I was out a few nights back in strongly variable winds in the old 33-footer, Alchemy being mastless, engineless and purposefully immobile this summer, and I had a lot of main spilling and gybing to do, as we were just playing with the wind to test out a recut Dacron main, not going anywhere except "five miles that way, and then back the way we came". There was probably the biggest crew (eight in total), I had ever had aboard, thanks to "the steward's" large complement of racing buddies.
I take a sort of pride in gybing the main smoothly in concert with the helmsman's actions, and if you have a lot of crew (like we did), there is no difference from a tack. Not in my view, anyway, excepting of course the possibility of being brained if you are insufficiently attentive.
By contrast, in lighter air a couple of days previous to this trip, I was using the old, crumbling main in lighter air going nearly dead downwind. I used the opportunity to demonstrate to my six-year-old son a "crash gybe" by saying "look at the windex, look at what I'm doing with the tiller, and listen to the mainsail". I showed him the boom gybing out of control (I could basically give it a slap to slow it down), and showed him it at the edge of control, and showed him how to sheet it in to the centerline as I gybed. This was in about eight knots of wind.
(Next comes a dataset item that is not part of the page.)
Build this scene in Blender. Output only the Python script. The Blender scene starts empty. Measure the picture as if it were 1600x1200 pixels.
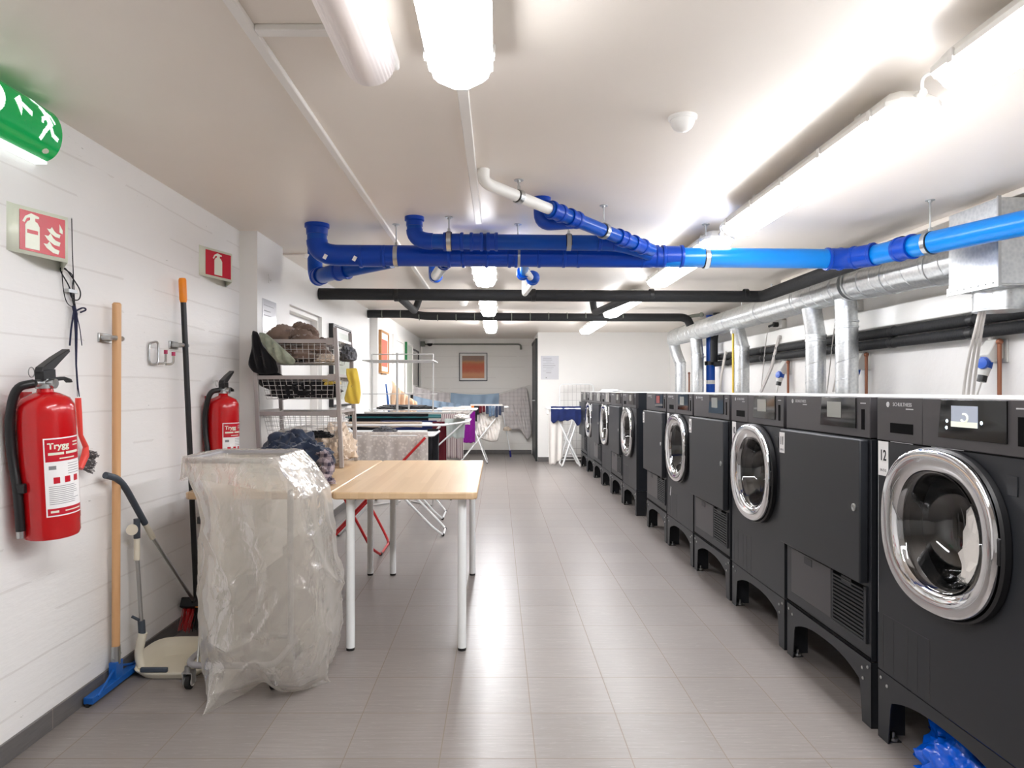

Then he tried it and screwed it up, and did it again and did it pretty well. Being about four feet in height, he can't easily see forward without standing on the coamings and using a tiller extender, so conceptually he has some way to go, but he's well-co-ordinated for his age and shows at least some of my ambidexterity, so I would imagine he will put it all together sooner than later. Next year, he'll go into Optimists, as he turns seven next week.
Prior to going downwind, however, we had a bit of fresh air, and he complained a bit about feeling a little seasick and "tired" and basically flaked out in the cockpit. It reminded me that "crew", particularly non-active crew, can find a sailboat's motion disagreeable.
Of course this is always the variable. In 2007, we had a day in Alchemy when we beat to windward in about 24 gusting 28 knots from the east, I estimate, with four- to five-foot seas from the south-east (bending around the Toronto Islands and the artificial peninsula to their east), which is about as close as I get to "rollers" in Lake Ontario as that gives over 100 miles of fetch.
My wife and I enjoyed the ride, because it was stable and dry (even if it revealed the lack of baffles in the water tanks...boom! boom!). But my son puked up his strawberry yoghurt, and I realized that maybe a judicious application of motor might "level out" our rolling about. We only had a 10 mile passage (barely breakfast to lunch, really), and it occurred to me that as much as I would have liked to have gone five miles south into the lake to find some harder wind, it wasn't entirely fair to my son to subject him to nausea so I could push my skills with a new boat that is really made for ocean conditions.
We don't get a lot of "ocean conditions" hereabouts, so I like to slam about when I can. But I don't need to make my son associate heavy weather with throwing up...and that would be entirely counterproductive, given our long-term plans.